━━ Data extract ━━

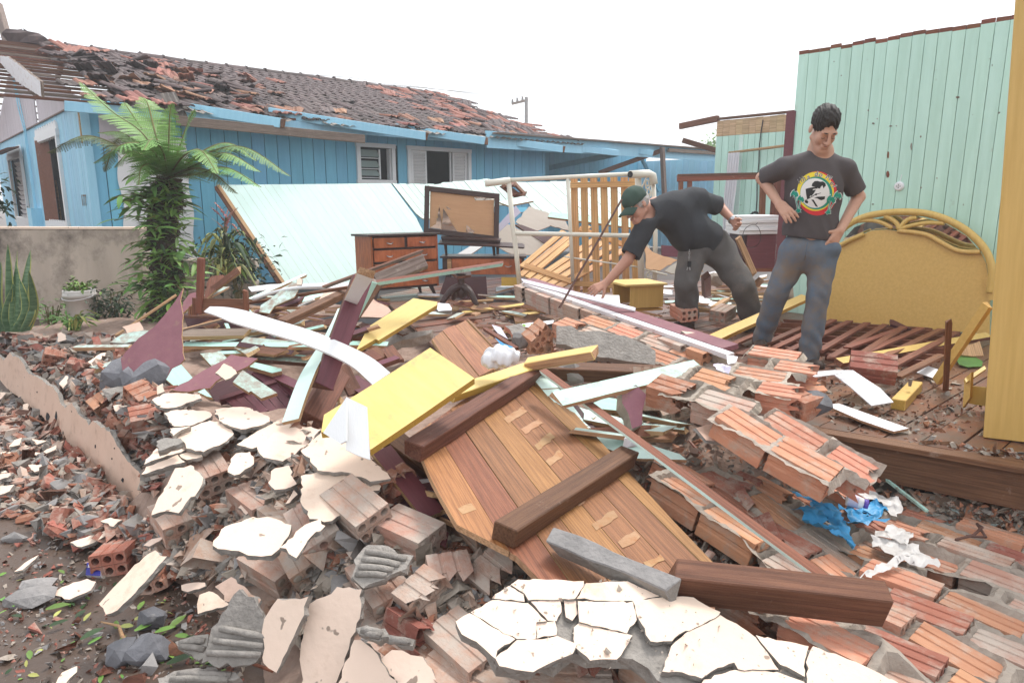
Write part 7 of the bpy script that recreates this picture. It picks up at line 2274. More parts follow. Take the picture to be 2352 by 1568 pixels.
class SDF:
 def __init__(s, lo, hi, h):
  s.o, s.h = np.array(lo, float), h
  s.n = np.ceil((np.array(hi) - s.o)/h).astype(int) + 1
  s.F = np.full(s.n, 1.0, np.float32)
 def _loc(s, lo, hi):
  a = np.clip(np.floor((np.array(lo) - s.o)/s.h).astype(int),0, s.n)
  b = np.clip(np.ceil((np.array(hi) - s.o)/s.h).astype(int) + 1,0, s.n)
  ax = [s.o[i] + s.h * np.arange(a[i], b[i]) for i in range(3)]
  return tuple(slice(a[i], b[i]) for i in range(3)), np.meshgrid(*ax, indexing='ij')
 def _mix(s, sl_, d, k, sub):
  f = s.F[sl_]
  if sub:
   t = np.maximum(k - np.abs(f + d),0)/max(k, 1e-6)
   s.F[sl_] = np.maximum(f, -d) + t * t * k / 4
  else:
   t = np.maximum(k - np.abs(f - d),0)/max(k, 1e-6)
   s.F[sl_] = np.minimum(f, d) - t * t * k / 4
 def cap(s, a, b, ra, rb=None, k=.03, sub=False):
  rb = ra if rb is None else rb
  a, b = np.array(a, float), np.array(b, float)
  m = max(ra, rb) + k + 4*s.h
  sl_, (X, Y, Z) = s._loc(np.minimum(a, b) - m, np.maximum(a, b) + m)
  d = b - a
  t = np.clip(((X - a[0])*d[0] + (Y - a[1])*d[1] + (Z - a[2])*d[2])/max(d @ d, 1e-9),0,1)
  D = np.sqrt((X - a[0] - d[0]*t) ** 2 + (Y - a[1] - d[1]*t) ** 2 + (Z - a[2] - d[2]*t) ** 2) - (ra + (rb - ra)*t)
  s._mix(sl_, D, k, sub)
  return s
 def ell(s, c, r, rot=None, k=.03, sub=False):
  c = np.array(c, float)
  m = max(r) + k + 4*s.h
  sl_, (X, Y, Z) = s._loc(c - m, c + m)
  P = np.stack([X - c[0], Y - c[1], Z - c[2]],-1)
  if rot is not None:
   P = P @ np.array(rot)[:3, :3]
  q0 = np.sqrt(((P / np.array(r)) ** 2).sum(-1))
  q1 = np.sqrt(((P / np.array(r) ** 2) ** 2).sum(-1))
  s._mix(sl_, q0*(q0 - 1)/np.maximum(q1,1e-6), k, sub)
  return s
 def cut(s, p, n):
  ax = [s.o[i] + s.h * np.arange(s.n[i]) for i in range(3)]
  d = (ax[0] - p[0])[:, None, None]*n[0] + (ax[1] - p[1])[None, :, None]*n[1] + (ax[2] - p[2])[None, None, :]*n[2]
  s.F = np.maximum(s.F, d.astype(np.float32))
  return s
 def wave(s, fn, amp):
  ax = [s.o[i] + s.h * np.arange(s.n[i]) for i in range(3)]
  X, Y, Z = np.meshgrid(*ax, indexing='ij')
  s.F = s.F + (amp * fn(X, Y, Z)).astype(np.float32)
  return s
 def mesh(s, name, mat):
  F = s.F
  S = F < 0
  cnt = np.zeros(tuple(k - 1 for k in F.shape), np.int8)
  C = [(i, j, k) for i in (0,1) for j in (0,1) for k in (0,1)]
  nx, ny, nz = cnt.shape
  for (i, j, k) in C:
   cnt += S[i:i + nx, j:j + ny, k:k + nz]
  act = np.argwhere((cnt > 0) & (cnt < 8))
  idx = np.full(cnt.shape, -1, np.int64)
  idx[tuple(act.T)] = np.arange(len(act))
  acc, num = np.zeros((len(act),3)), np.zeros(len(act))
  for ax in range(3):
   for (i, j, k) in C:
    c0 = [i, j, k]
    if c0[ax]: continue
    c1 = list(c0)
    c1[ax] = 1
    f0, f1 = F[tuple((act + c0).T)], F[tuple((act + c1).T)]
    x = (f0 < 0) != (f1 < 0)
    t = np.where(x, f0/np.where(x, f0 - f1,1),0)
    p = np.array(c0, float) + 0*acc
    p[:, ax] = t
    acc += p * x[:, None]
    num += x
  V = (act + acc / num[:, None])*s.h + s.o
  Q = []
  for ax in range(3):
   a1, a2 = (ax + 1) % 3,(ax + 2) % 3
   A = np.moveaxis(S, ax, 0)
   ch = np.argwhere(np.moveaxis(A[:-1] != A[1:],0, ax))
   ch = ch[(ch[:, a1] > 0) & (ch[:, a2] > 0) & (ch[:, a1] < cnt.shape[a1]) & (ch[:, a2] < cnt.shape[a2])]
   e1, e2 = np.eye(3, dtype=int)[a1], np.eye(3, dtype=int)[a2]
   q4 = np.stack([idx[tuple((ch - e1 - e2).T)], idx[tuple((ch - e2).T)], idx[tuple(ch.T)], idx[tuple((ch - e1).T)]],1)
   neg = ~S[tuple(ch.T)]
   q4[neg] = q4[neg][:, ::-1]
   Q.append(q4)
  Q = np.concatenate(Q)
  me = bpy.data.meshes.new(name)
  me.from_pydata(V.tolist(),[], Q.tolist())
  me.polygons.foreach_set('use_smooth', [True]*len(me.polygons))
  mats_of(me, mat)
  me.update()
  return me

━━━

Set down the material above as is, without any pictures.

Write part 7 of the bpy script that recreates this picture. It picks up at line 2274. More parts follow. Take the picture to be 2352 by 1568 pixels.
class SDF:
 def __init__(s, lo, hi, h):
  s.o, s.h = np.array(lo, float), h
  s.n = np.ceil((np.array(hi) - s.o)/h).astype(int) + 1
  s.F = np.full(s.n, 1.0, np.float32)
 def _loc(s, lo, hi):
  a = np.clip(np.floor((np.array(lo) - s.o)/s.h).astype(int),0, s.n)
  b = np.clip(np.ceil((np.array(hi) - s.o)/s.h).astype(int) + 1,0, s.n)
  ax = [s.o[i] + s.h * np.arange(a[i], b[i]) for i in range(3)]
  return tuple(slice(a[i], b[i]) for i in range(3)), np.meshgrid(*ax, indexing='ij')
 def _mix(s, sl_, d, k, sub):
  f = s.F[sl_]
  if sub:
   t = np.maximum(k - np.abs(f + d),0)/max(k, 1e-6)
   s.F[sl_] = np.maximum(f, -d) + t * t * k / 4
  else:
   t = np.maximum(k - np.abs(f - d),0)/max(k, 1e-6)
   s.F[sl_] = np.minimum(f, d) - t * t * k / 4
 def cap(s, a, b, ra, rb=None, k=.03, sub=False):
  rb = ra if rb is None else rb
  a, b = np.array(a, float), np.array(b, float)
  m = max(ra, rb) + k + 4*s.h
  sl_, (X, Y, Z) = s._loc(np.minimum(a, b) - m, np.maximum(a, b) + m)
  d = b - a
  t = np.clip(((X - a[0])*d[0] + (Y - a[1])*d[1] + (Z - a[2])*d[2])/max(d @ d, 1e-9),0,1)
  D = np.sqrt((X - a[0] - d[0]*t) ** 2 + (Y - a[1] - d[1]*t) ** 2 + (Z - a[2] - d[2]*t) ** 2) - (ra + (rb - ra)*t)
  s._mix(sl_, D, k, sub)
  return s
 def ell(s, c, r, rot=None, k=.03, sub=False):
  c = np.array(c, float)
  m = max(r) + k + 4*s.h
  sl_, (X, Y, Z) = s._loc(c - m, c + m)
  P = np.stack([X - c[0], Y - c[1], Z - c[2]],-1)
  if rot is not None:
   P = P @ np.array(rot)[:3, :3]
  q0 = np.sqrt(((P / np.array(r)) ** 2).sum(-1))
  q1 = np.sqrt(((P / np.array(r) ** 2) ** 2).sum(-1))
  s._mix(sl_, q0*(q0 - 1)/np.maximum(q1,1e-6), k, sub)
  return s
 def cut(s, p, n):
  ax = [s.o[i] + s.h * np.arange(s.n[i]) for i in range(3)]
  d = (ax[0] - p[0])[:, None, None]*n[0] + (ax[1] - p[1])[None, :, None]*n[1] + (ax[2] - p[2])[None, None, :]*n[2]
  s.F = np.maximum(s.F, d.astype(np.float32))
  return s
 def wave(s, fn, amp):
  ax = [s.o[i] + s.h * np.arange(s.n[i]) for i in range(3)]
  X, Y, Z = np.meshgrid(*ax, indexing='ij')
  s.F = s.F + (amp * fn(X, Y, Z)).astype(np.float32)
  return s
 def mesh(s, name, mat):
  F = s.F
  S = F < 0
  cnt = np.zeros(tuple(k - 1 for k in F.shape), np.int8)
  C = [(i, j, k) for i in (0,1) for j in (0,1) for k in (0,1)]
  nx, ny, nz = cnt.shape
  for (i, j, k) in C:
   cnt += S[i:i + nx, j:j + ny, k:k + nz]
  act = np.argwhere((cnt > 0) & (cnt < 8))
  idx = np.full(cnt.shape, -1, np.int64)
  idx[tuple(act.T)] = np.arange(len(act))
  acc, num = np.zeros((len(act),3)), np.zeros(len(act))
  for ax in range(3):
   for (i, j, k) in C:
    c0 = [i, j, k]
    if c0[ax]: continue
    c1 = list(c0)
    c1[ax] = 1
    f0, f1 = F[tuple((act + c0).T)], F[tuple((act + c1).T)]
    x = (f0 < 0) != (f1 < 0)
    t = np.where(x, f0/np.where(x, f0 - f1,1),0)
    p = np.array(c0, float) + 0*acc
    p[:, ax] = t
    acc += p * x[:, None]
    num += x
  V = (act + acc / num[:, None])*s.h + s.o
  Q = []
  for ax in range(3):
   a1, a2 = (ax + 1) % 3,(ax + 2) % 3
   A = np.moveaxis(S, ax, 0)
   ch = np.argwhere(np.moveaxis(A[:-1] != A[1:],0, ax))
   ch = ch[(ch[:, a1] > 0) & (ch[:, a2] > 0) & (ch[:, a1] < cnt.shape[a1]) & (ch[:, a2] < cnt.shape[a2])]
   e1, e2 = np.eye(3, dtype=int)[a1], np.eye(3, dtype=int)[a2]
   q4 = np.stack([idx[tuple((ch - e1 - e2).T)], idx[tuple((ch - e2).T)], idx[tuple(ch.T)], idx[tuple((ch - e1).T)]],1)
   neg = ~S[tuple(ch.T)]
   q4[neg] = q4[neg][:, ::-1]
   Q.append(q4)
  Q = np.concatenate(Q)
  me = bpy.data.meshes.new(name)
  me.from_pydata(V.tolist(),[], Q.tolist())
  me.polygons.foreach_set('use_smooth', [True]*len(me.polygons))
  mats_of(me, mat)
  me.update()
  return me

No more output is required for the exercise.